Nunca levei muito a sério todos os rituais impostos. Aqueles longos sermões encomendados para pagamento de promessas com o padre empoleirado no alto do púlpito, e o varandim enfeitado com toalha bordada, falando das penas do purgatório e do inferno. Havia procissões da Via Sacra e cerimónias o dia todo prolongando-se pela noite escura.

Eu, que gosto de luz, sol e ver o inicio do dia tinha que ficar ali com o escuro natural da igreja. Já por isto mesmo era um sacrifício.

Na sexta-feira santa, que era conhecida por trevas – sexta-feira de trevas – as cerimónias eram bem diferentes. Por ser trevas, costumava-se levar uma pedra grande e bater com ela no chão de madeira a fim de fazer barulho. Muito barulho! Era a despedida da quaresma e espantar os demónios e entrar no sábado de aleluia. Costume antigo que se perdeu nos tempos.

A igreja não tinha bancos. Eram as pessoas que tinham uns banquinhos que levavam de casa. As mulheres usavam saias longas, rodadas. Ao sentar-se, nós, com a ponta do pé desviávamos os referidos bancos. Lá iam as mulheres ao chão.

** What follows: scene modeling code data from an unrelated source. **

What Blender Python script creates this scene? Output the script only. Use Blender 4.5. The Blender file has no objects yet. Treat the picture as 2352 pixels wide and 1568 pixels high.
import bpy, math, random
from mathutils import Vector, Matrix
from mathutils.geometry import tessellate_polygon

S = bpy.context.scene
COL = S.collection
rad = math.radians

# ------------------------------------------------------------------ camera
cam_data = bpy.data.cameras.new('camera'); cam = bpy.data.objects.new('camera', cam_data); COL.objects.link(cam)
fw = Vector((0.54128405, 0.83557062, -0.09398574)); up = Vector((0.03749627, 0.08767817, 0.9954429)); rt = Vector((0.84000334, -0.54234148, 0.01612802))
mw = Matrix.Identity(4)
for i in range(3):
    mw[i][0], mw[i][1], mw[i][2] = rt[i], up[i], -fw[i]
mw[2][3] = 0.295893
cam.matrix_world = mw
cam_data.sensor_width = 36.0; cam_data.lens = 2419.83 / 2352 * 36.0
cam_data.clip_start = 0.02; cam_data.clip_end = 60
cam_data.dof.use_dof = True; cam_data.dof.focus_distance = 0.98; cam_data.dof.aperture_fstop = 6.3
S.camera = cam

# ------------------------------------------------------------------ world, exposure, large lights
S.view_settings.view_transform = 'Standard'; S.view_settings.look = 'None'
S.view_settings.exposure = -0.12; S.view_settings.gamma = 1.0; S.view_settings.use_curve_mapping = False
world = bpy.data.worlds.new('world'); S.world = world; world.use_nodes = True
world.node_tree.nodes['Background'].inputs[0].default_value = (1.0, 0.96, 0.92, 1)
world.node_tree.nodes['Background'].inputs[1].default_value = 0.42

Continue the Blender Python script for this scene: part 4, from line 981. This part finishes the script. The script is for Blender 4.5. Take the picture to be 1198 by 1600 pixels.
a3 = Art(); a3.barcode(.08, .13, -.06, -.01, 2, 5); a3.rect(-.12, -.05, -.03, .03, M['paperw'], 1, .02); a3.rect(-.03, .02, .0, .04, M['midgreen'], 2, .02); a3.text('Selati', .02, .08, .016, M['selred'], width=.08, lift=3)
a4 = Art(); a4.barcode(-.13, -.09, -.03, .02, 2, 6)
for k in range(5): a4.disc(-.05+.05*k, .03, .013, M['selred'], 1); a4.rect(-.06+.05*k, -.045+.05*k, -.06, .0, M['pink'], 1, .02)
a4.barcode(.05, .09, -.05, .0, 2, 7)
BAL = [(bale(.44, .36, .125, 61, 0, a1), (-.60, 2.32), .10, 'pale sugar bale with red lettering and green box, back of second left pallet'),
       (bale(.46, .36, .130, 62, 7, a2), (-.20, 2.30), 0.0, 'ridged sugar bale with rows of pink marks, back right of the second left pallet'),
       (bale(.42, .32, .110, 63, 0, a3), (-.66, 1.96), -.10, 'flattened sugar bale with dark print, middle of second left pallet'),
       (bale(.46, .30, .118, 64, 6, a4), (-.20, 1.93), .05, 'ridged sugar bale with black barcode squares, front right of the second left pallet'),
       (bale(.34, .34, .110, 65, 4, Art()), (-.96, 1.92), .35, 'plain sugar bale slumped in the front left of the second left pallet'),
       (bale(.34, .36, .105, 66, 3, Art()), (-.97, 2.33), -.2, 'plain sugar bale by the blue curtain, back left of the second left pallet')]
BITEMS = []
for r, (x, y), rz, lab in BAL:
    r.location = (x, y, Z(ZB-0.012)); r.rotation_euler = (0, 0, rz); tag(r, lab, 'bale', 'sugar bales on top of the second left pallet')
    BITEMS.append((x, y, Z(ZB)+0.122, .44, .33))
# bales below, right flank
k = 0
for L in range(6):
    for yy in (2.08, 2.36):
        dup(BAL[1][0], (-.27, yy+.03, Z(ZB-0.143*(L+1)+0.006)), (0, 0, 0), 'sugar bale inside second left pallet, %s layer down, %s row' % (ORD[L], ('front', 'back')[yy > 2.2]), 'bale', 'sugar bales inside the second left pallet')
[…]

Tínhamos o cuidado de sair do local e ficar com cara de santo. Pois santos! No mesmo ritual das trevas e as pedras a bater no chão, as saias das mulheres ajoelhadas ali tão perto. Levávamos um ou dois pregos que pregávamos no fundo das saias. Estas ficavam presas ao chão. Mais risota.

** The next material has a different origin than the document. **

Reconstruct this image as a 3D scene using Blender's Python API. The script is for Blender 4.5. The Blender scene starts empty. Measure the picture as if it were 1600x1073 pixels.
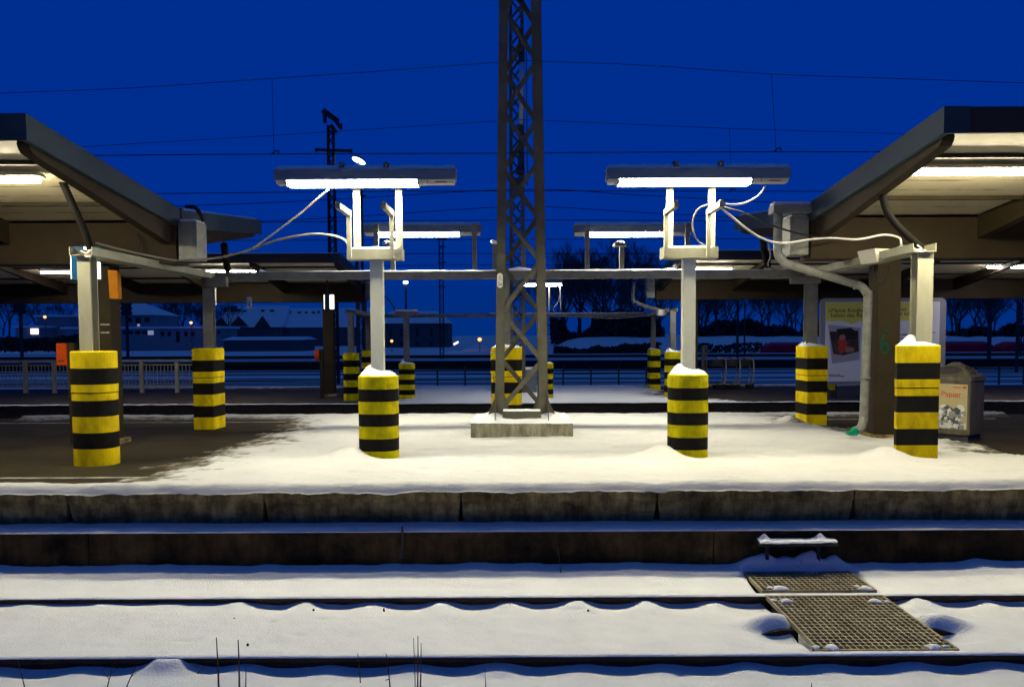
import bpy, bmesh, math, random
import numpy as np
from mathutils import Vector, Matrix, Euler
R = math.radians
scene = bpy.context.scene
col = scene.collection

# ------------------------------------------------------------------ camera
F, CX, CY = 1379.0, 800.0, 600.0
PITCH, ROLL = 3.24, 0.25
EYE = 1.6                              # above the first platform (z = 0)
cam_rot = Euler((R(90 - PITCH), 0, 0)).to_matrix() @ Matrix.Rotation(R(-ROLL), 3, 'Z')
cd = bpy.data.cameras.new('camera')
cam = bpy.data.objects.new('camera', cd); col.objects.link(cam)
cam.location = (0, 0, EYE); cam.rotation_euler = cam_rot.to_euler()
cd.sensor_width = 36; cd.lens = F / 1600 * 36
cd.shift_y = (CY - 536.5) / 1600
cd.clip_start = 0.1; cd.clip_end = 2000
scene.camera = cam

def at(u, v, Y):
    """world point at depth Y that the photograph shows at pixel u, v"""
    d = cam_rot @ Vector((u - CX, -(v - CY), -F))
    t = Y / d.y
    return Vector((d.x * t, Y, EYE + d.z * t))
def ground(u, v, z=0.0):
    d = cam_rot @ Vector((u - CX, -(v - CY), -F))
    t = (z - EYE) / d.z
    return Vector((d.x * t, d.y * t, z))

# ------------------------------------------------------------------ world: dusk sky
SKY_LOW, SKY_HIGH = (0.0, 0.0265, 0.20), (0.0, 0.0270, 0.272)
SKY_ZEN = (0.020, 0.066, 0.185)
w = bpy.data.worlds.new('World'); scene.world = w; w.use_nodes = True
nt = w.node_tree; nt.nodes.clear()
def wn(t): return nt.nodes.new(t)
out = wn('ShaderNodeOutputWorld'); bg = wn('ShaderNodeBackground')
tc = wn('ShaderNodeTexCoord'); sep = wn('ShaderNodeSeparateXYZ')
nt.links.new(tc.outputs['Generated'], sep.inputs[0])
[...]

O pior foi, quando pediram a um frade para fazer o sermão, encomendado por gente grada da aldeia. O frade foi cedo demais e para ocupar o tempo que faltava, lembrou-se fazer as suas orações e meditações pela coxia da igreja, que é de laje e xisto. Ia andando pela igreja acima até ao altar e dando a volta chegava à porta principal, num trajeto feito de oração.

Alguém trouxe de casa uma bola de algodão embebida com o líquido da garrafinha de mau cheiro, que sobrou do carnaval e a atirou para dentro do capuz do frade.

Este notava o cheiro pestilento e os paroquianos que iam chegando, também. Iam - se entreolhando desconfiados pensando quem seria. Depois de algum tempo alguém se lembrou de procurar dentro do capuz do frade. Lá estava ela sossegadinha, mas com tal cheiro que nem no inferno das ilustrações que nos mostravam na catequese.